### Exercise
Give the listing below again in full, exactly as written.

### Given data
'''

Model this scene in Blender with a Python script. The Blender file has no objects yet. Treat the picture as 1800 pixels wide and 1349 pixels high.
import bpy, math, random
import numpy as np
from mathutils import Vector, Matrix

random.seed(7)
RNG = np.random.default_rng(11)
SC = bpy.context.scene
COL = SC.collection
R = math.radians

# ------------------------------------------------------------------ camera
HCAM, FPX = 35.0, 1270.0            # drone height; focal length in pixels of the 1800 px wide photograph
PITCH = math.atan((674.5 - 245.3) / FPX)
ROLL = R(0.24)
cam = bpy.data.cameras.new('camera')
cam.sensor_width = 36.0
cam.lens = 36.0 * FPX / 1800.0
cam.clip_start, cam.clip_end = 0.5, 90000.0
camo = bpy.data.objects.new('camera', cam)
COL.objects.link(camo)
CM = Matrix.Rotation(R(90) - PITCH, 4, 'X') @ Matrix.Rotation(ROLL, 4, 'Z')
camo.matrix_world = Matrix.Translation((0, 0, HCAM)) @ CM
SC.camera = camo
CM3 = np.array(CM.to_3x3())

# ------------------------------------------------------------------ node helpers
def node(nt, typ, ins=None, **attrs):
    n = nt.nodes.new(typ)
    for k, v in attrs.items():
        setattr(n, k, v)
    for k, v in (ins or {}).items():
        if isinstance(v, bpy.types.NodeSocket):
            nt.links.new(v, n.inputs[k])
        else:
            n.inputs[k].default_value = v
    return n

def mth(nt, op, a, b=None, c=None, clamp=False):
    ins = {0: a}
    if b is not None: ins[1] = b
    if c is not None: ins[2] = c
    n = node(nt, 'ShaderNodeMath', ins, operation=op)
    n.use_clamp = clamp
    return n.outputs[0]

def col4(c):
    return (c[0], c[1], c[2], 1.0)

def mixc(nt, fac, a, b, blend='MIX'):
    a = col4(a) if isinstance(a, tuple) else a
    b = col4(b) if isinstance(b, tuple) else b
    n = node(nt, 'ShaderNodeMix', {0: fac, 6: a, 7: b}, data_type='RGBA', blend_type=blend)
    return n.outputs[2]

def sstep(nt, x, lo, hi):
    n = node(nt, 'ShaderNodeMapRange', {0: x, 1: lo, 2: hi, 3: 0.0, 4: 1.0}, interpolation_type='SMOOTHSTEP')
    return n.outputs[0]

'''

### Reply to the task
Model this scene in Blender with a Python script. The Blender file has no objects yet. Treat the picture as 1800 pixels wide and 1349 pixels high.
import bpy, math, random
import numpy as np
from mathutils import Vector, Matrix

random.seed(7)
RNG = np.random.default_rng(11)
SC = bpy.context.scene
COL = SC.collection
R = math.radians

# ------------------------------------------------------------------ camera
HCAM, FPX = 35.0, 1270.0            # drone height; focal length in pixels of the 1800 px wide photograph
PITCH = math.atan((674.5 - 245.3) / FPX)
ROLL = R(0.24)
cam = bpy.data.cameras.new('camera')
cam.sensor_width = 36.0
cam.lens = 36.0 * FPX / 1800.0
cam.clip_start, cam.clip_end = 0.5, 90000.0
camo = bpy.data.objects.new('camera', cam)
COL.objects.link(camo)
CM = Matrix.Rotation(R(90) - PITCH, 4, 'X') @ Matrix.Rotation(ROLL, 4, 'Z')
camo.matrix_world = Matrix.Translation((0, 0, HCAM)) @ CM
SC.camera = camo
CM3 = np.array(CM.to_3x3())

# ------------------------------------------------------------------ node helpers
def node(nt, typ, ins=None, **attrs):
    n = nt.nodes.new(typ)
    for k, v in attrs.items():
        setattr(n, k, v)
    for k, v in (ins or {}).items():
        if isinstance(v, bpy.types.NodeSocket):
            nt.links.new(v, n.inputs[k])
        else:
            n.inputs[k].default_value = v
    return n

def mth(nt, op, a, b=None, c=None, clamp=False):
    ins = {0: a}
    if b is not None: ins[1] = b
    if c is not None: ins[2] = c
    n = node(nt, 'ShaderNodeMath', ins, operation=op)
    n.use_clamp = clamp
    return n.outputs[0]

def col4(c):
    return (c[0], c[1], c[2], 1.0)

def mixc(nt, fac, a, b, blend='MIX'):
    a = col4(a) if isinstance(a, tuple) else a
    b = col4(b) if isinstance(b, tuple) else b
    n = node(nt, 'ShaderNodeMix', {0: fac, 6: a, 7: b}, data_type='RGBA', blend_type=blend)
    return n.outputs[2]

def sstep(nt, x, lo, hi):
    n = node(nt, 'ShaderNodeMapRange', {0: x, 1: lo, 2: hi, 3: 0.0, 4: 1.0}, interpolation_type='SMOOTHSTEP')
    return n.outputs[0]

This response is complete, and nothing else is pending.